►
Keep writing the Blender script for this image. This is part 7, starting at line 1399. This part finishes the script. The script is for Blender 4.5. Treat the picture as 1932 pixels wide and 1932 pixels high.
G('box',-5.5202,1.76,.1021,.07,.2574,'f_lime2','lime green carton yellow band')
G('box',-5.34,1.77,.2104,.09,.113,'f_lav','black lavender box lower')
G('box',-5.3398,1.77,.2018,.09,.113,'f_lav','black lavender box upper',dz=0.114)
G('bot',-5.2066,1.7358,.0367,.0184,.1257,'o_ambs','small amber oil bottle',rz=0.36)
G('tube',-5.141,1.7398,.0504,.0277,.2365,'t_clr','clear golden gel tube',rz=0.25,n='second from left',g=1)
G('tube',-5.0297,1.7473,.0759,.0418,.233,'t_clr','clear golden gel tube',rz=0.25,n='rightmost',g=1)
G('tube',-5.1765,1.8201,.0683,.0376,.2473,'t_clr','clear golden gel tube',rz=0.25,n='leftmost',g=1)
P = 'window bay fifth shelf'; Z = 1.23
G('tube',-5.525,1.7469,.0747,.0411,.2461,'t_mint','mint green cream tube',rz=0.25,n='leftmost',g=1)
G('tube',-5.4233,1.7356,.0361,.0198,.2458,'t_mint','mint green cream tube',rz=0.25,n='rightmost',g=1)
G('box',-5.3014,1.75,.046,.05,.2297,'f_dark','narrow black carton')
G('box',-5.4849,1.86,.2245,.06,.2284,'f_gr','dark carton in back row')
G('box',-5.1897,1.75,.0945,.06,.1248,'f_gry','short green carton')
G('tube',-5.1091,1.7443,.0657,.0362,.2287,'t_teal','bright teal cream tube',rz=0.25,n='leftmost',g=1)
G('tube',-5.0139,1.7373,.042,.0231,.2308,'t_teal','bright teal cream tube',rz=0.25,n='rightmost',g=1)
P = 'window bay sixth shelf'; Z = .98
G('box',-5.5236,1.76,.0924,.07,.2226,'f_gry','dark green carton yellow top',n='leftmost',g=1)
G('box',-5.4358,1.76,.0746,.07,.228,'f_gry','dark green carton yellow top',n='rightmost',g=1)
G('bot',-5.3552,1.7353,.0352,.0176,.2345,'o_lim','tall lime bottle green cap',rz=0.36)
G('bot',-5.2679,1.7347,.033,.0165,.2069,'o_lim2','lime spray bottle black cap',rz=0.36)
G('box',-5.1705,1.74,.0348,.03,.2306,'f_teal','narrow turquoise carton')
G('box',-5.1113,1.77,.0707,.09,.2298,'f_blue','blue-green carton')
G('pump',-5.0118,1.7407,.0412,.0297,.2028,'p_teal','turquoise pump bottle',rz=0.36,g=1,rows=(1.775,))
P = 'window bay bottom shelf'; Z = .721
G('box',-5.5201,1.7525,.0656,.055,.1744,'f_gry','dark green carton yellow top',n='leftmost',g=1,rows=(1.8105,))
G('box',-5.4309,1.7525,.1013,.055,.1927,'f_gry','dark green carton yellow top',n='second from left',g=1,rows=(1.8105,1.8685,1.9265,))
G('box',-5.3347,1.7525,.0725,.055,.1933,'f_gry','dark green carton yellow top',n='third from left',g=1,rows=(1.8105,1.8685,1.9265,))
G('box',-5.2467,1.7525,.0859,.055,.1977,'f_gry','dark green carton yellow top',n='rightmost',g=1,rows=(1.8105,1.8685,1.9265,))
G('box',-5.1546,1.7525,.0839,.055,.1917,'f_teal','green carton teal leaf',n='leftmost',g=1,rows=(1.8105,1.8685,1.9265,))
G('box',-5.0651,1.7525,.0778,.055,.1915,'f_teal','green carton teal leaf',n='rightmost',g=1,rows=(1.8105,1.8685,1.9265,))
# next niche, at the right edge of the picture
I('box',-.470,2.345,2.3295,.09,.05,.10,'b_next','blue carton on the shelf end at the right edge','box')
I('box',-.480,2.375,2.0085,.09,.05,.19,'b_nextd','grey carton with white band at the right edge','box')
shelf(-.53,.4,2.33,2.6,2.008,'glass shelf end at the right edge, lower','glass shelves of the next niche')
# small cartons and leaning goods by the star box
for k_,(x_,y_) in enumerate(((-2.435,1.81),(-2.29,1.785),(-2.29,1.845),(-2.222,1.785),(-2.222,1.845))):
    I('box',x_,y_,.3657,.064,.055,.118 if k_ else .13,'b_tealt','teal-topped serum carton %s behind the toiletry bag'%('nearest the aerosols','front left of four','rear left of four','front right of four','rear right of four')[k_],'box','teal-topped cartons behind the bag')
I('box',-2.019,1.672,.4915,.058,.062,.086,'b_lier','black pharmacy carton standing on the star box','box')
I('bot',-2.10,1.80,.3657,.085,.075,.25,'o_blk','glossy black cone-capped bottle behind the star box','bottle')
◄
**Your task**
Print all the data exactly.

**Answer to the problem**
Keep writing the Blender script for this image. This is part 7, starting at line 1399. This part finishes the script. The script is for Blender 4.5. Treat the picture as 1932 pixels wide and 1932 pixels high.
G('box',-5.5202,1.76,.1021,.07,.2574,'f_lime2','lime green carton yellow band')
G('box',-5.34,1.77,.2104,.09,.113,'f_lav','black lavender box lower')
G('box',-5.3398,1.77,.2018,.09,.113,'f_lav','black lavender box upper',dz=0.114)
G('bot',-5.2066,1.7358,.0367,.0184,.1257,'o_ambs','small amber oil bottle',rz=0.36)
G('tube',-5.141,1.7398,.0504,.0277,.2365,'t_clr','clear golden gel tube',rz=0.25,n='second from left',g=1)
G('tube',-5.0297,1.7473,.0759,.0418,.233,'t_clr','clear golden gel tube',rz=0.25,n='rightmost',g=1)
G('tube',-5.1765,1.8201,.0683,.0376,.2473,'t_clr','clear golden gel tube',rz=0.25,n='leftmost',g=1)
P = 'window bay fifth shelf'; Z = 1.23
G('tube',-5.525,1.7469,.0747,.0411,.2461,'t_mint','mint green cream tube',rz=0.25,n='leftmost',g=1)
G('tube',-5.4233,1.7356,.0361,.0198,.2458,'t_mint','mint green cream tube',rz=0.25,n='rightmost',g=1)
G('box',-5.3014,1.75,.046,.05,.2297,'f_dark','narrow black carton')
G('box',-5.4849,1.86,.2245,.06,.2284,'f_gr','dark carton in back row')
G('box',-5.1897,1.75,.0945,.06,.1248,'f_gry','short green carton')
G('tube',-5.1091,1.7443,.0657,.0362,.2287,'t_teal','bright teal cream tube',rz=0.25,n='leftmost',g=1)
G('tube',-5.0139,1.7373,.042,.0231,.2308,'t_teal','bright teal cream tube',rz=0.25,n='rightmost',g=1)
P = 'window bay sixth shelf'; Z = .98
G('box',-5.5236,1.76,.0924,.07,.2226,'f_gry','dark green carton yellow top',n='leftmost',g=1)
G('box',-5.4358,1.76,.0746,.07,.228,'f_gry','dark green carton yellow top',n='rightmost',g=1)
G('bot',-5.3552,1.7353,.0352,.0176,.2345,'o_lim','tall lime bottle green cap',rz=0.36)
G('bot',-5.2679,1.7347,.033,.0165,.2069,'o_lim2','lime spray bottle black cap',rz=0.36)
G('box',-5.1705,1.74,.0348,.03,.2306,'f_teal','narrow turquoise carton')
G('box',-5.1113,1.77,.0707,.09,.2298,'f_blue','blue-green carton')
G('pump',-5.0118,1.7407,.0412,.0297,.2028,'p_teal','turquoise pump bottle',rz=0.36,g=1,rows=(1.775,))
P = 'window bay bottom shelf'; Z = .721
G('box',-5.5201,1.7525,.0656,.055,.1744,'f_gry','dark green carton yellow top',n='leftmost',g=1,rows=(1.8105,))
G('box',-5.4309,1.7525,.1013,.055,.1927,'f_gry','dark green carton yellow top',n='second from left',g=1,rows=(1.8105,1.8685,1.9265,))
G('box',-5.3347,1.7525,.0725,.055,.1933,'f_gry','dark green carton yellow top',n='third from left',g=1,rows=(1.8105,1.8685,1.9265,))
G('box',-5.2467,1.7525,.0859,.055,.1977,'f_gry','dark green carton yellow top',n='rightmost',g=1,rows=(1.8105,1.8685,1.9265,))
G('box',-5.1546,1.7525,.0839,.055,.1917,'f_teal','green carton teal leaf',n='leftmost',g=1,rows=(1.8105,1.8685,1.9265,))
G('box',-5.0651,1.7525,.0778,.055,.1915,'f_teal','green carton teal leaf',n='rightmost',g=1,rows=(1.8105,1.8685,1.9265,))
# next niche, at the right edge of the picture
I('box',-.470,2.345,2.3295,.09,.05,.10,'b_next','blue carton on the shelf end at the right edge','box')
I('box',-.480,2.375,2.0085,.09,.05,.19,'b_nextd','grey carton with white band at the right edge','box')
shelf(-.53,.4,2.33,2.6,2.008,'glass shelf end at the right edge, lower','glass shelves of the next niche')
# small cartons and leaning goods by the star box
for k_,(x_,y_) in enumerate(((-2.435,1.81),(-2.29,1.785),(-2.29,1.845),(-2.222,1.785),(-2.222,1.845))):
    I('box',x_,y_,.3657,.064,.055,.118 if k_ else .13,'b_tealt','teal-topped serum carton %s behind the toiletry bag'%('nearest the aerosols','front left of four','rear left of four','front right of four','rear right of four')[k_],'box','teal-topped cartons behind the bag')
I('box',-2.019,1.672,.4915,.058,.062,.086,'b_lier','black pharmacy carton standing on the star box','box')
I('bot',-2.10,1.80,.3657,.085,.075,.25,'o_blk','glossy black cone-capped bottle behind the star box','bottle')